Saskia Hölbling’s evening (developed together with Laurent Goldring) may provide apparently dangerous moments of climbing, but no circus-like art: it is not about the show, but about the conquest and experience of the scaffold. What do you see? Saskia Hölbling coils and swings through the large metal scaffold, sometimes reptilian, then offensive again. The object is explored in changing clothing; sometimes she hangs upside-down on the poles, then she leaps, climbs, lets herself fall, reaches the ground. Repeatedly in between there is the scrutinising look at the scaffold, a measurement of power, an estimation of the opponent. And slowly the tubular structure yields, turns from an object that looks like something from a construction site into a sculpture that has been deconstructed by Hölbling. It is exciting to observe what takes place between the dangerously swaying individual components and the fixed inner construction, and how the conquest of this meters-high object is designed.
Oliver Lang
tanz.at
In the open air, on the terrace of the Albertina, a metal scaffold – a sculpture by Gudrun Lenk-Wane, that is meant to be conquered.

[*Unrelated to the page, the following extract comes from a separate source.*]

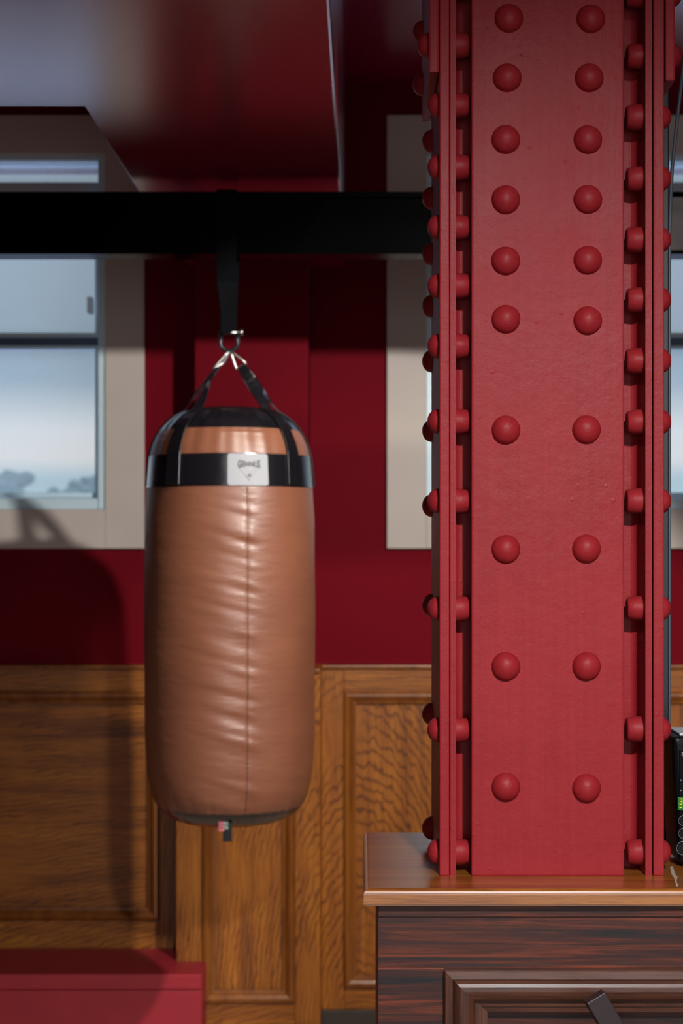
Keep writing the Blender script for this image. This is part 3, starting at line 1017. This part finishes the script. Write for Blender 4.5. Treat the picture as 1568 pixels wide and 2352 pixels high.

The framework in an unusual place stands for the obstacles and the irritations of the city.
Regardless of whether one reads and understands the explanations of the dancer and choreographer Saskia Hölbling and the media artist and philosopher Laurent Goldring in the programme, or is simply enchanted with the metal architecture and the body communicating with it in the midst of the historic buildings (from the Opera to the Hofburg to the Albertina): "body in a metal structure" is a fascinating performance.
Towering into the sky, the sculpture, which Nik Hummer gets to ring (sigh, moan, rattle and sing), has a quite different effect than at the preview, which took place indoors.
The dancer, initially all in black, hangs upside down, caught in the bars, then climbs high up to the top. Tiny and fragile in the midst of the hard material. Still she fights with the occasionally swinging, evasive parts, touches cautiously with her feet and hands, becomes ever more certain. While the moon sails upwards surrounded in haze, the gymnast puts on a skirt, becomes a woman ready to communicate with the material, to build trust, to conquer it.
Smoothly, the body glides through the labyrinth of the artistic architecture, offers itself to the long-since no longer hostile material with open legs, in order, when the last of daylight has faded, to remove her clothes, to hang upside down again on the poles in lace underwear. No longer as the prisoner but now as the freely surrendered. The body is one with the metal structure.